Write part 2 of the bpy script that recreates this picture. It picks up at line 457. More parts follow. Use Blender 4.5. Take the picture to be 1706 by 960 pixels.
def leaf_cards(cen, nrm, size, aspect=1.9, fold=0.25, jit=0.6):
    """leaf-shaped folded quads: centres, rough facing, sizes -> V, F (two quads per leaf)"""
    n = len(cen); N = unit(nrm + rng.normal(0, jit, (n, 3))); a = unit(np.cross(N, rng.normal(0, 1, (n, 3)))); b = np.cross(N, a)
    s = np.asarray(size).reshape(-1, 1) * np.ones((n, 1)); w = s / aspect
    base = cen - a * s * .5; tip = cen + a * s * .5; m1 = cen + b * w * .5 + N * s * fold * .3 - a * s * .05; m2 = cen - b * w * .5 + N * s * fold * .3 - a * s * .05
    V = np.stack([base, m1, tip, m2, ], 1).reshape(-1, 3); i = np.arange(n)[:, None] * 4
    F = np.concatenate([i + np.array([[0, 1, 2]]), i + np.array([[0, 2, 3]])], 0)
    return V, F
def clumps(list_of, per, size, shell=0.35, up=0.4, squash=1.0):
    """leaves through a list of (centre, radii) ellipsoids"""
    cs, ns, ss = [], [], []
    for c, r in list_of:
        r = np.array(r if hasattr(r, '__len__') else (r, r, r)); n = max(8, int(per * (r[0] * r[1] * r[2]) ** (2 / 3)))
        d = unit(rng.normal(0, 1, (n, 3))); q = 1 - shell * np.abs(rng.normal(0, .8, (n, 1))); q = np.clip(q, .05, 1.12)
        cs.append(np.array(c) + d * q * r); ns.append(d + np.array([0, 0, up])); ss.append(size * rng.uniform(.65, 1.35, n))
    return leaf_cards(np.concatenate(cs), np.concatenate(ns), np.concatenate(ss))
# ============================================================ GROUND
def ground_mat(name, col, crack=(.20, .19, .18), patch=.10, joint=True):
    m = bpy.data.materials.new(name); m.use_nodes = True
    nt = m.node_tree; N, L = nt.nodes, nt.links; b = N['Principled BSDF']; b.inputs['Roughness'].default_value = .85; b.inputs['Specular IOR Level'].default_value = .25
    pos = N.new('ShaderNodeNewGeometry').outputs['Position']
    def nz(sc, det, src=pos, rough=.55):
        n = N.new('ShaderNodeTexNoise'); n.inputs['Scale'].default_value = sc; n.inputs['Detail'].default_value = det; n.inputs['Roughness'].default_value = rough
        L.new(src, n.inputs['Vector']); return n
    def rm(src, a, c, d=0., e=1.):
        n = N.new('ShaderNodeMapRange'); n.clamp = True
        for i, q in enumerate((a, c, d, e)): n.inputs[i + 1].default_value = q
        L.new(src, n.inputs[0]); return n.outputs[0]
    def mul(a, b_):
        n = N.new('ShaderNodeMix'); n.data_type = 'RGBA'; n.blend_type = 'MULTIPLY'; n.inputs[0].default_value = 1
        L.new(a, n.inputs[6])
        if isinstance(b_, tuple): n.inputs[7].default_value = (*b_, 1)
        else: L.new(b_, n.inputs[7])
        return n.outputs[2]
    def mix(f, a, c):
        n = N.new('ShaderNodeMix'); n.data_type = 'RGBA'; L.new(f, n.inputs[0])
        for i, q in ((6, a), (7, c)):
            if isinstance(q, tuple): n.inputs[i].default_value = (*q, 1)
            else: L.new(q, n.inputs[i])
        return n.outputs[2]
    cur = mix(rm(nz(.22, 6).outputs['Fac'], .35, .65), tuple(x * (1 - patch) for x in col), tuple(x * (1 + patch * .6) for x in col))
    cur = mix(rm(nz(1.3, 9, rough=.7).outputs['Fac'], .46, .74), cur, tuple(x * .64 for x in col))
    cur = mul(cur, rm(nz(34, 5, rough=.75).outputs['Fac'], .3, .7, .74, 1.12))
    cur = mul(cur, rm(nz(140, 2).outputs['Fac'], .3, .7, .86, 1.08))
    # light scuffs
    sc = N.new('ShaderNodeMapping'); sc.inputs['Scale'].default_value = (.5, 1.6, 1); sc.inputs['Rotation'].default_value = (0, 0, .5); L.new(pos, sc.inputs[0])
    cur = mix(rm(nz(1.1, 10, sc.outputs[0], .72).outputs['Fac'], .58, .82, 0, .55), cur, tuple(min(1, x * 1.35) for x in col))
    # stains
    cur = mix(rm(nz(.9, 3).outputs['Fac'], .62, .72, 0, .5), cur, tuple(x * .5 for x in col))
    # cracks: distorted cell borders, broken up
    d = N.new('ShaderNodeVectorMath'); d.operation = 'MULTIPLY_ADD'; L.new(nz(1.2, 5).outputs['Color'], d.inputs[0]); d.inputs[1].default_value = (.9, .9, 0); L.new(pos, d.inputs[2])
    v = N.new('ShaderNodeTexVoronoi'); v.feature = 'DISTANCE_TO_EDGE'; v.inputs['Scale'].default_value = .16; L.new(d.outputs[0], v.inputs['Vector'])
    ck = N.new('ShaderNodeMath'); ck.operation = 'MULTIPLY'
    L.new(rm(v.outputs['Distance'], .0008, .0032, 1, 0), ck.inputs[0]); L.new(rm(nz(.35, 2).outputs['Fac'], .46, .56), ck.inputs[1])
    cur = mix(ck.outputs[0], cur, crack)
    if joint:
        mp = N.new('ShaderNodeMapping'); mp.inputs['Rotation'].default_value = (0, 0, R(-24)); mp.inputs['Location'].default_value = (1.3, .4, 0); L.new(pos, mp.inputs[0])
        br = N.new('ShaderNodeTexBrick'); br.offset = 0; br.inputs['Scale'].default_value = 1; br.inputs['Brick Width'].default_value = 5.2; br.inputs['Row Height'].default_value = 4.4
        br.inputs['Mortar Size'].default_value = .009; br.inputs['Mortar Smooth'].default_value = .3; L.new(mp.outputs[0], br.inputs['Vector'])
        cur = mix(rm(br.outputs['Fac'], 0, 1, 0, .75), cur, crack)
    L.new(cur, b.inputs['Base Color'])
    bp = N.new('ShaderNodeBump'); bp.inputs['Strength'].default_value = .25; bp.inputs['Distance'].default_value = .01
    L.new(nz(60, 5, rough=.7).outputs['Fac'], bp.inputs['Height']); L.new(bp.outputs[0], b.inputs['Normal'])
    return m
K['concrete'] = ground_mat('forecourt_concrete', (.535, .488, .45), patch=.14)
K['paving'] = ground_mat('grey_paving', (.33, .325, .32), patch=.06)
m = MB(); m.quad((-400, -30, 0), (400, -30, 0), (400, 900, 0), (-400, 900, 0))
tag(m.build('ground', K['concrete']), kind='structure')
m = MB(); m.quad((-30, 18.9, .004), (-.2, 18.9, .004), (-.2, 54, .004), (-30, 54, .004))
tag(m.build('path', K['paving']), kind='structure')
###
◆ Stated problem ◆
Every line above should be printed again exactly as it stands.

◆ Response to this task ◆
Write part 2 of the bpy script that recreates this picture. It picks up at line 457. More parts follow. Use Blender 4.5. Take the picture to be 1706 by 960 pixels.
def leaf_cards(cen, nrm, size, aspect=1.9, fold=0.25, jit=0.6):
    """leaf-shaped folded quads: centres, rough facing, sizes -> V, F (two quads per leaf)"""
    n = len(cen); N = unit(nrm + rng.normal(0, jit, (n, 3))); a = unit(np.cross(N, rng.normal(0, 1, (n, 3)))); b = np.cross(N, a)
    s = np.asarray(size).reshape(-1, 1) * np.ones((n, 1)); w = s / aspect
    base = cen - a * s * .5; tip = cen + a * s * .5; m1 = cen + b * w * .5 + N * s * fold * .3 - a * s * .05; m2 = cen - b * w * .5 + N * s * fold * .3 - a * s * .05
    V = np.stack([base, m1, tip, m2, ], 1).reshape(-1, 3); i = np.arange(n)[:, None] * 4
    F = np.concatenate([i + np.array([[0, 1, 2]]), i + np.array([[0, 2, 3]])], 0)
    return V, F
def clumps(list_of, per, size, shell=0.35, up=0.4, squash=1.0):
    """leaves through a list of (centre, radii) ellipsoids"""
    cs, ns, ss = [], [], []
    for c, r in list_of:
        r = np.array(r if hasattr(r, '__len__') else (r, r, r)); n = max(8, int(per * (r[0] * r[1] * r[2]) ** (2 / 3)))
        d = unit(rng.normal(0, 1, (n, 3))); q = 1 - shell * np.abs(rng.normal(0, .8, (n, 1))); q = np.clip(q, .05, 1.12)
        cs.append(np.array(c) + d * q * r); ns.append(d + np.array([0, 0, up])); ss.append(size * rng.uniform(.65, 1.35, n))
    return leaf_cards(np.concatenate(cs), np.concatenate(ns), np.concatenate(ss))
# ============================================================ GROUND
def ground_mat(name, col, crack=(.20, .19, .18), patch=.10, joint=True):
    m = bpy.data.materials.new(name); m.use_nodes = True
    nt = m.node_tree; N, L = nt.nodes, nt.links; b = N['Principled BSDF']; b.inputs['Roughness'].default_value = .85; b.inputs['Specular IOR Level'].default_value = .25
    pos = N.new('ShaderNodeNewGeometry').outputs['Position']
    def nz(sc, det, src=pos, rough=.55):
        n = N.new('ShaderNodeTexNoise'); n.inputs['Scale'].default_value = sc; n.inputs['Detail'].default_value = det; n.inputs['Roughness'].default_value = rough
        L.new(src, n.inputs['Vector']); return n
    def rm(src, a, c, d=0., e=1.):
        n = N.new('ShaderNodeMapRange'); n.clamp = True
        for i, q in enumerate((a, c, d, e)): n.inputs[i + 1].default_value = q
        L.new(src, n.inputs[0]); return n.outputs[0]
    def mul(a, b_):
        n = N.new('ShaderNodeMix'); n.data_type = 'RGBA'; n.blend_type = 'MULTIPLY'; n.inputs[0].default_value = 1
        L.new(a, n.inputs[6])
        if isinstance(b_, tuple): n.inputs[7].default_value = (*b_, 1)
        else: L.new(b_, n.inputs[7])
        return n.outputs[2]
    def mix(f, a, c):
        n = N.new('ShaderNodeMix'); n.data_type = 'RGBA'; L.new(f, n.inputs[0])
        for i, q in ((6, a), (7, c)):
            if isinstance(q, tuple): n.inputs[i].default_value = (*q, 1)
            else: L.new(q, n.inputs[i])
        return n.outputs[2]
    cur = mix(rm(nz(.22, 6).outputs['Fac'], .35, .65), tuple(x * (1 - patch) for x in col), tuple(x * (1 + patch * .6) for x in col))
    cur = mix(rm(nz(1.3, 9, rough=.7).outputs['Fac'], .46, .74), cur, tuple(x * .64 for x in col))
    cur = mul(cur, rm(nz(34, 5, rough=.75).outputs['Fac'], .3, .7, .74, 1.12))
    cur = mul(cur, rm(nz(140, 2).outputs['Fac'], .3, .7, .86, 1.08))
    # light scuffs
    sc = N.new('ShaderNodeMapping'); sc.inputs['Scale'].default_value = (.5, 1.6, 1); sc.inputs['Rotation'].default_value = (0, 0, .5); L.new(pos, sc.inputs[0])
    cur = mix(rm(nz(1.1, 10, sc.outputs[0], .72).outputs['Fac'], .58, .82, 0, .55), cur, tuple(min(1, x * 1.35) for x in col))
    # stains
    cur = mix(rm(nz(.9, 3).outputs['Fac'], .62, .72, 0, .5), cur, tuple(x * .5 for x in col))
    # cracks: distorted cell borders, broken up
    d = N.new('ShaderNodeVectorMath'); d.operation = 'MULTIPLY_ADD'; L.new(nz(1.2, 5).outputs['Color'], d.inputs[0]); d.inputs[1].default_value = (.9, .9, 0); L.new(pos, d.inputs[2])
    v = N.new('ShaderNodeTexVoronoi'); v.feature = 'DISTANCE_TO_EDGE'; v.inputs['Scale'].default_value = .16; L.new(d.outputs[0], v.inputs['Vector'])
    ck = N.new('ShaderNodeMath'); ck.operation = 'MULTIPLY'
    L.new(rm(v.outputs['Distance'], .0008, .0032, 1, 0), ck.inputs[0]); L.new(rm(nz(.35, 2).outputs['Fac'], .46, .56), ck.inputs[1])
    cur = mix(ck.outputs[0], cur, crack)
    if joint:
        mp = N.new('ShaderNodeMapping'); mp.inputs['Rotation'].default_value = (0, 0, R(-24)); mp.inputs['Location'].default_value = (1.3, .4, 0); L.new(pos, mp.inputs[0])
        br = N.new('ShaderNodeTexBrick'); br.offset = 0; br.inputs['Scale'].default_value = 1; br.inputs['Brick Width'].default_value = 5.2; br.inputs['Row Height'].default_value = 4.4
        br.inputs['Mortar Size'].default_value = .009; br.inputs['Mortar Smooth'].default_value = .3; L.new(mp.outputs[0], br.inputs['Vector'])
        cur = mix(rm(br.outputs['Fac'], 0, 1, 0, .75), cur, crack)
    L.new(cur, b.inputs['Base Color'])
    bp = N.new('ShaderNodeBump'); bp.inputs['Strength'].default_value = .25; bp.inputs['Distance'].default_value = .01
    L.new(nz(60, 5, rough=.7).outputs['Fac'], bp.inputs['Height']); L.new(bp.outputs[0], b.inputs['Normal'])
    return m
K['concrete'] = ground_mat('forecourt_concrete', (.535, .488, .45), patch=.14)
K['paving'] = ground_mat('grey_paving', (.33, .325, .32), patch=.06)
m = MB(); m.quad((-400, -30, 0), (400, -30, 0), (400, 900, 0), (-400, 900, 0))
tag(m.build('ground', K['concrete']), kind='structure')
m = MB(); m.quad((-30, 18.9, .004), (-.2, 18.9, .004), (-.2, 54, .004), (-30, 54, .004))
tag(m.build('path', K['paving']), kind='structure')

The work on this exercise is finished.